◆ **GIVEN TASK**
Up to and including the line with "R = math.radians", reproduce the listing below exactly, beginning at its first line.

::::

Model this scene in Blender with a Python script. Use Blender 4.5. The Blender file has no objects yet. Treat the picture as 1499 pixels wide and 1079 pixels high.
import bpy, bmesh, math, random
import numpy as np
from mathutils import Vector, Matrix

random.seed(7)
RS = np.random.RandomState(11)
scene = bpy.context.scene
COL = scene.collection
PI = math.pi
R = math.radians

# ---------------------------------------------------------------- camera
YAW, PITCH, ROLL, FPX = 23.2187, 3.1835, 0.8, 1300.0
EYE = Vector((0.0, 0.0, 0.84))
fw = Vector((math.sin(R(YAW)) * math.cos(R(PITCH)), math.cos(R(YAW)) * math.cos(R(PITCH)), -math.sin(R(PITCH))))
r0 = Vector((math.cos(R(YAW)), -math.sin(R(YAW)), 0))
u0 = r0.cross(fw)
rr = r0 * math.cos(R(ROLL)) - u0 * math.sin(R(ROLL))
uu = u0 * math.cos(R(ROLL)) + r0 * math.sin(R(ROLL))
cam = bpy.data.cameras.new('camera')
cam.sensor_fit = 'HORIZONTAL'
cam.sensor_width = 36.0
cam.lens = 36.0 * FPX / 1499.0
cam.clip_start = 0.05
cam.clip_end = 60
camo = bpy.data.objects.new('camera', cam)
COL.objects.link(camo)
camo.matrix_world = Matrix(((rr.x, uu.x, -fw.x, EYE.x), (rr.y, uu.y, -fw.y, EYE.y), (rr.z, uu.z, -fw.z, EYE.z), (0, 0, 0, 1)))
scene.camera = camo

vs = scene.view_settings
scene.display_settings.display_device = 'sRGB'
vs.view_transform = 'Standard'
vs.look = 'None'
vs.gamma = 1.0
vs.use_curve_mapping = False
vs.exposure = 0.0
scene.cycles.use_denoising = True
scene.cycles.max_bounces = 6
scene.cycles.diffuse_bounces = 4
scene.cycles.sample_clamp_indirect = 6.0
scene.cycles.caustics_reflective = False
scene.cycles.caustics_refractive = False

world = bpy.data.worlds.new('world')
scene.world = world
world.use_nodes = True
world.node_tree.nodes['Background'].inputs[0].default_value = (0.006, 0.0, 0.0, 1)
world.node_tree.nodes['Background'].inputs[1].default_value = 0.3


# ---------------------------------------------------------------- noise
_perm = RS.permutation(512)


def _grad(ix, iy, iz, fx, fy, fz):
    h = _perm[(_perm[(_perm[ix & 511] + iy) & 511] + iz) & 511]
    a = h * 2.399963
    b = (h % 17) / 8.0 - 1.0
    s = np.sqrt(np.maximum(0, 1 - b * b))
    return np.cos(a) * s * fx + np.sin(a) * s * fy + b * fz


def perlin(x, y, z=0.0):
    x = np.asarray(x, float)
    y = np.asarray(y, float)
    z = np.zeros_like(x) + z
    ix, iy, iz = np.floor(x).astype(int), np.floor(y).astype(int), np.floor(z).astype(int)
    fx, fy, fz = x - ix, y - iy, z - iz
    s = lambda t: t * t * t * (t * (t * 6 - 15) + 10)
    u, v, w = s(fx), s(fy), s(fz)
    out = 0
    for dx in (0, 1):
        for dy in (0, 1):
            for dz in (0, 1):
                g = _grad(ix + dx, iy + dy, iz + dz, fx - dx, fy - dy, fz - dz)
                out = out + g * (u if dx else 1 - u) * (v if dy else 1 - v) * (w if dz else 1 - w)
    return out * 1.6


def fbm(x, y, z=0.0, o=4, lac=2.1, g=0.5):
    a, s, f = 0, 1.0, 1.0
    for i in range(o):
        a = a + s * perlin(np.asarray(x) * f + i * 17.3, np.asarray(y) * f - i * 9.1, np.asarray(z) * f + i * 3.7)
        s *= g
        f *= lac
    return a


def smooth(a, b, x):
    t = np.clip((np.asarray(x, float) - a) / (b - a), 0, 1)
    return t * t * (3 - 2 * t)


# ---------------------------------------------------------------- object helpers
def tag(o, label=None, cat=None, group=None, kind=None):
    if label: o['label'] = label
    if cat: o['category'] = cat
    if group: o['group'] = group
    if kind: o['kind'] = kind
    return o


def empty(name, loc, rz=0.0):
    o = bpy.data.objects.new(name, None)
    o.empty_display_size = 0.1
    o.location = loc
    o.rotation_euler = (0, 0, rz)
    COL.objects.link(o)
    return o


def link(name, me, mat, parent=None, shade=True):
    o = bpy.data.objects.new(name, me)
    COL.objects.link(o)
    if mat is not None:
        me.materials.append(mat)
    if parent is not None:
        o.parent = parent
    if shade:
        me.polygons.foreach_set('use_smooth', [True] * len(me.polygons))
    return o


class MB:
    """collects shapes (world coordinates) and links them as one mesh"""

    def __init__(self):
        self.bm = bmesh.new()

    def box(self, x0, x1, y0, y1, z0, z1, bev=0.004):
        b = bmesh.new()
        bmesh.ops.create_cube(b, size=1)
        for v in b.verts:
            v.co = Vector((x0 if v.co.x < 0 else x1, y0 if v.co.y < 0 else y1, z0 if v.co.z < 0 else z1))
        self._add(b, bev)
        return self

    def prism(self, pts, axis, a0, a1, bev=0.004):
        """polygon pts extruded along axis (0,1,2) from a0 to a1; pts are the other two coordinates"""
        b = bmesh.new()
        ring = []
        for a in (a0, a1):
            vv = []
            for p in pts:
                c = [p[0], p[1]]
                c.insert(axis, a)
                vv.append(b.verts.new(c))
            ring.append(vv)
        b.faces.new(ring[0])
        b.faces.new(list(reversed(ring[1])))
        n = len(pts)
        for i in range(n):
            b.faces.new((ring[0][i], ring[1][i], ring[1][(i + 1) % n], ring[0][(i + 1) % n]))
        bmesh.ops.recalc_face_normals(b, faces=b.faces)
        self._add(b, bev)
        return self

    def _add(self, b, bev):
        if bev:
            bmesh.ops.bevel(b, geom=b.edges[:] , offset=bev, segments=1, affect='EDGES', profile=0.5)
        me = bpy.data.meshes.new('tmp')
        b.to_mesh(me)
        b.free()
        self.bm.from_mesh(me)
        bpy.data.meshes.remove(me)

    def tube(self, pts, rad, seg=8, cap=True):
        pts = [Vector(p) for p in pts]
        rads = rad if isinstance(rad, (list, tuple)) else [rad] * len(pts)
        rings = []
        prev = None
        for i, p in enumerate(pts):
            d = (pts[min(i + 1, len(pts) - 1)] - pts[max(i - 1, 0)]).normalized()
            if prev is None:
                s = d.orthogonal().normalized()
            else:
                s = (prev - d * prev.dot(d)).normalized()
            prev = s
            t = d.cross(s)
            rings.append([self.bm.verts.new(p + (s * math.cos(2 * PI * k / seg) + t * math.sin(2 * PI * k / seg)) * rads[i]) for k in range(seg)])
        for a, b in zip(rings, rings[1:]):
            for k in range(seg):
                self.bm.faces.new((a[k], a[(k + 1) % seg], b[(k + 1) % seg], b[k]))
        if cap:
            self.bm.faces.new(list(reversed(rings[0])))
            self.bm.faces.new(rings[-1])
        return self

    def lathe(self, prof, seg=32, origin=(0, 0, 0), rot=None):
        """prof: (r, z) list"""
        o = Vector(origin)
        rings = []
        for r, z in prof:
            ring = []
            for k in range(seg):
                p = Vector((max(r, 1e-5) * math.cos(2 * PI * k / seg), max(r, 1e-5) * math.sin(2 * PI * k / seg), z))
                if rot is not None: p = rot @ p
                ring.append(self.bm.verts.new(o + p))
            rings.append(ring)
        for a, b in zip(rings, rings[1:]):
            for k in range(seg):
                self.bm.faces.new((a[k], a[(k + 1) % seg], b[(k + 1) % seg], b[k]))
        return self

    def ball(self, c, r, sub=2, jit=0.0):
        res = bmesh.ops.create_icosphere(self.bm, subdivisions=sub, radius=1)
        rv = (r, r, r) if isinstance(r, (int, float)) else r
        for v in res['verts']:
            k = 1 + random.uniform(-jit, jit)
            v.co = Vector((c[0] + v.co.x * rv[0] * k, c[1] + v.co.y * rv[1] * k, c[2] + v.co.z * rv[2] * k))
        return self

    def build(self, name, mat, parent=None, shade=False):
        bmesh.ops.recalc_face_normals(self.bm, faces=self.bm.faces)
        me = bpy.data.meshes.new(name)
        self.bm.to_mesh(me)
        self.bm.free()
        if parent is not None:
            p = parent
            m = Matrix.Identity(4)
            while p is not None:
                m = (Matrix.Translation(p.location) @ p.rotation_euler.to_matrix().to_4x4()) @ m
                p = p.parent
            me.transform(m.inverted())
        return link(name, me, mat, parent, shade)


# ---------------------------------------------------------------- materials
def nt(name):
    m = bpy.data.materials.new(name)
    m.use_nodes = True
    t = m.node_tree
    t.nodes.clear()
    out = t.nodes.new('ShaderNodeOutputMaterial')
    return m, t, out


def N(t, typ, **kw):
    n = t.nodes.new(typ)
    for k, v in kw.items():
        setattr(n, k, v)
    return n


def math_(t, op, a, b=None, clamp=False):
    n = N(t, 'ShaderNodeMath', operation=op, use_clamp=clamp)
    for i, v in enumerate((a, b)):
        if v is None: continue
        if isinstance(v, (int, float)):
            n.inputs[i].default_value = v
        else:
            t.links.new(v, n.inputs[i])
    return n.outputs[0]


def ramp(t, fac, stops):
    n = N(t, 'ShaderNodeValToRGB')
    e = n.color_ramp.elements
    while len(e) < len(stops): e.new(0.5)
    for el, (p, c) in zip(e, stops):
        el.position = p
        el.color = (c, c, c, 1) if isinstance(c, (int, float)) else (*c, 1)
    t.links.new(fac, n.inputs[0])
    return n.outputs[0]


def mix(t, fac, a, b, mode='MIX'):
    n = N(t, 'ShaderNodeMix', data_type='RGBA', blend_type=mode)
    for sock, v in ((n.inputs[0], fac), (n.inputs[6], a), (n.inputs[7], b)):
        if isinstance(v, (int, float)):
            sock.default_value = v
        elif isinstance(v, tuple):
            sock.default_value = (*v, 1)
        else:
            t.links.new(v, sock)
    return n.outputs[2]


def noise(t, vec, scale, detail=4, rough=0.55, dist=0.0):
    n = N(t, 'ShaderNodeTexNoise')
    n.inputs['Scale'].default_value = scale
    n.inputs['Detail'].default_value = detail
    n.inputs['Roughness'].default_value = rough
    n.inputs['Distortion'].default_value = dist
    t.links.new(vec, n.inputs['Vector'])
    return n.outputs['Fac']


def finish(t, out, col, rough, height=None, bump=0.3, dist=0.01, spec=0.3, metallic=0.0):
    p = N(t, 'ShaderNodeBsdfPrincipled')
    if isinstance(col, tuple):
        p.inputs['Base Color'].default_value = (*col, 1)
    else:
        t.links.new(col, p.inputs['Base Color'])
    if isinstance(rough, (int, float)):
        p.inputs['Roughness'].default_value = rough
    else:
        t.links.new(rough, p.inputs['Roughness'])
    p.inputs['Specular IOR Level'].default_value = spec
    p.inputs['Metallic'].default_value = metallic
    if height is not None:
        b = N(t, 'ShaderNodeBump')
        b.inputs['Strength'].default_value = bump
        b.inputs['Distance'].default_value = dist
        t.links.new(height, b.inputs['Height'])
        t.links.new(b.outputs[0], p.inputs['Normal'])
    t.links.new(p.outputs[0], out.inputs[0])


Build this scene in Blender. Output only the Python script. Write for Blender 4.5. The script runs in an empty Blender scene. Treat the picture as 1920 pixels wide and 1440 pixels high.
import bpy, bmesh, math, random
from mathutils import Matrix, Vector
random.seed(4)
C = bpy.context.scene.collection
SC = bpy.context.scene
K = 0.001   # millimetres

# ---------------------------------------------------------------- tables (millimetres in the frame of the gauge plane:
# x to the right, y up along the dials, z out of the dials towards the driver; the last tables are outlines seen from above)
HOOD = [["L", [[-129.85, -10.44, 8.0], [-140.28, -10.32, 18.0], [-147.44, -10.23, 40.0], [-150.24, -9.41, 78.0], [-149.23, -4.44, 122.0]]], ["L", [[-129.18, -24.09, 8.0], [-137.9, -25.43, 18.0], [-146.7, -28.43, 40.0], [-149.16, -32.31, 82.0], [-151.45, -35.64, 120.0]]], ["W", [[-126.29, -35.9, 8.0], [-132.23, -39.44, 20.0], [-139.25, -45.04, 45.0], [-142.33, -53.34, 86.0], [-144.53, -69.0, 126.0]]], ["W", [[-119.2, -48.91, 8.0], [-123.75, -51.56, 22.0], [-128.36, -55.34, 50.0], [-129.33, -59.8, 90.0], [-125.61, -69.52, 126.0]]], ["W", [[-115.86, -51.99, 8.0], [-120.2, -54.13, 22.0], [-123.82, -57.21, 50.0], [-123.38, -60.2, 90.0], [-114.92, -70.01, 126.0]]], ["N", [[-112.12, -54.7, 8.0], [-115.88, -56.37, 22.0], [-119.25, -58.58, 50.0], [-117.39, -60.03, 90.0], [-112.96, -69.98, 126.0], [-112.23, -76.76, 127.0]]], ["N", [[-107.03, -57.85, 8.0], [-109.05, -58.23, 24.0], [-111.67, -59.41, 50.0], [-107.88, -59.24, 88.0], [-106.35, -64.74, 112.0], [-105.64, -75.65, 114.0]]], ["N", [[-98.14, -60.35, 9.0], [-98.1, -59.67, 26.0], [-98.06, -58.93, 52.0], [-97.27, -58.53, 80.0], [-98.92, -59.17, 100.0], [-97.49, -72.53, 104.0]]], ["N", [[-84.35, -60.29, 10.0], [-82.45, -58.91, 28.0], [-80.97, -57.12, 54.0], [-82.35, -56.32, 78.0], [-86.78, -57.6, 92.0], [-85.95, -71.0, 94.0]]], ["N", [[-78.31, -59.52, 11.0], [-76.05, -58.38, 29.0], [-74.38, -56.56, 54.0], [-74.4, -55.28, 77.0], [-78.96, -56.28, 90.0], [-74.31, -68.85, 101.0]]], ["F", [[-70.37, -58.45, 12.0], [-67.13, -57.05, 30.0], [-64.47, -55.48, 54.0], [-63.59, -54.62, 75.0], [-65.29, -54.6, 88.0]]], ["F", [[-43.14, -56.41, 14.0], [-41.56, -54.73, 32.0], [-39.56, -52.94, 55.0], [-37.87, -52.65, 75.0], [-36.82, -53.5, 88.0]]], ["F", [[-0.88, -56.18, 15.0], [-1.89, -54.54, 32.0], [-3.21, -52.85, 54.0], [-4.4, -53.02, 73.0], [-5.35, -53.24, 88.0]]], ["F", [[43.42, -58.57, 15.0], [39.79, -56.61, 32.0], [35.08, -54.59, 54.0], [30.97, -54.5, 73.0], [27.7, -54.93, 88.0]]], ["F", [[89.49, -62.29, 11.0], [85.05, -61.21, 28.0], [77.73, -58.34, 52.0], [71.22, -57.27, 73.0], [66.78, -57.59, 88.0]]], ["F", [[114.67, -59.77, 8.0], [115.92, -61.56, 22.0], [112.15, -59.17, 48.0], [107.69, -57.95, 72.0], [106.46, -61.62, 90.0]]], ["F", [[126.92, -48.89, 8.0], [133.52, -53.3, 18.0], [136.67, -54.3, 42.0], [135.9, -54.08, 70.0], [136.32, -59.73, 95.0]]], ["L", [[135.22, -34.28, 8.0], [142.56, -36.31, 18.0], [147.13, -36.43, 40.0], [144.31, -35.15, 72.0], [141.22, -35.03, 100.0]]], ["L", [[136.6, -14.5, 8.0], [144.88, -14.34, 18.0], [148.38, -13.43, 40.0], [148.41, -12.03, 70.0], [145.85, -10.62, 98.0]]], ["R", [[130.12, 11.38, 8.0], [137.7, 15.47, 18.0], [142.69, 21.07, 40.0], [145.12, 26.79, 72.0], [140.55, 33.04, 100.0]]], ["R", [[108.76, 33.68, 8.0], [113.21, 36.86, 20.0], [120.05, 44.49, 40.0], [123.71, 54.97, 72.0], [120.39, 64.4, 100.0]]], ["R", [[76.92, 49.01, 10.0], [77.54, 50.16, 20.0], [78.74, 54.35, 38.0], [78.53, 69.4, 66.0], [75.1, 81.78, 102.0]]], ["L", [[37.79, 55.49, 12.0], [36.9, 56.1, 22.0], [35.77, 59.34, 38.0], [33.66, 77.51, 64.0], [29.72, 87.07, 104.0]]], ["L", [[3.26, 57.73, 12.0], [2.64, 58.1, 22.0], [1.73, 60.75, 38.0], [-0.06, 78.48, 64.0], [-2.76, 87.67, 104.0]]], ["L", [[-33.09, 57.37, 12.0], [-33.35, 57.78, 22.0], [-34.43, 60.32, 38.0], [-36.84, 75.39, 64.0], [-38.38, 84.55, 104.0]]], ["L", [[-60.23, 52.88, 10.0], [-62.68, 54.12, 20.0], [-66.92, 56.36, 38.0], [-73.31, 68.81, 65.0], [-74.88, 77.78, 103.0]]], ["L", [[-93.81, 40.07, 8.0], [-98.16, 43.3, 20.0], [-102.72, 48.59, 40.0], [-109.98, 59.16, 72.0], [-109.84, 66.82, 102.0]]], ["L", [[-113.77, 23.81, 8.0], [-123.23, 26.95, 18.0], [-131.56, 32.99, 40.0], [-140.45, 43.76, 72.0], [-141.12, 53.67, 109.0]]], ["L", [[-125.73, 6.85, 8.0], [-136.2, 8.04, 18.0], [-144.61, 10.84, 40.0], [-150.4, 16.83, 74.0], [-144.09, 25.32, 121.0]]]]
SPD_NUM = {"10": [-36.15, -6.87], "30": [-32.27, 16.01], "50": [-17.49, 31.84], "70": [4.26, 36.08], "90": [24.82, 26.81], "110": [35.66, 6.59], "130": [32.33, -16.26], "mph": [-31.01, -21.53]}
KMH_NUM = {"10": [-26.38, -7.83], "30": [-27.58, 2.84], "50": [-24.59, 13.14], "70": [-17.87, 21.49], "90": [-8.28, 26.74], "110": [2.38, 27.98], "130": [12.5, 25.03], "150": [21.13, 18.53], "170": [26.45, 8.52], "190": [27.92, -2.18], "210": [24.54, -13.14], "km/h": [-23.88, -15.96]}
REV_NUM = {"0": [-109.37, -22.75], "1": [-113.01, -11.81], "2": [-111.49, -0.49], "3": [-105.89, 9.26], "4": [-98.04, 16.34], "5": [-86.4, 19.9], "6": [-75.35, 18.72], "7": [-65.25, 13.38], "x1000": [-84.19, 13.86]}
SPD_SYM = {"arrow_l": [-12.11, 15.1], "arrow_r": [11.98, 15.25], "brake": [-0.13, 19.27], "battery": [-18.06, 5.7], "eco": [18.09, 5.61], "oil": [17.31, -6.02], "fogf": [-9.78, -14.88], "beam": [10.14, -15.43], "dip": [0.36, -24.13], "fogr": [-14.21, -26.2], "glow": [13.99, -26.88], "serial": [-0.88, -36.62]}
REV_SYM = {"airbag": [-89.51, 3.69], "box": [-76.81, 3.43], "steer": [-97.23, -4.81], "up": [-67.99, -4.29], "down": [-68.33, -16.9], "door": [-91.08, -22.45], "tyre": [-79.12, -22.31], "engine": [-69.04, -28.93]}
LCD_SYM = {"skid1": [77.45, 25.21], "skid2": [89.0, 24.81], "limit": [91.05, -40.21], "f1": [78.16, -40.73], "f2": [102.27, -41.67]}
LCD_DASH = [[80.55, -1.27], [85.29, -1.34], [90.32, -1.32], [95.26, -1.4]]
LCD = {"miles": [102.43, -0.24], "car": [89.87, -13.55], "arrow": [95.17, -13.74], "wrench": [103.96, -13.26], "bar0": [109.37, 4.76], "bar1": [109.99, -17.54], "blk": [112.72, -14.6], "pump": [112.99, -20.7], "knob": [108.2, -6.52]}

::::

◆ **RESPONSE BELOW**
Model this scene in Blender with a Python script. Use Blender 4.5. The Blender file has no objects yet. Treat the picture as 1499 pixels wide and 1079 pixels high.
import bpy, bmesh, math, random
import numpy as np
from mathutils import Vector, Matrix

random.seed(7)
RS = np.random.RandomState(11)
scene = bpy.context.scene
COL = scene.collection
PI = math.pi
R = math.radians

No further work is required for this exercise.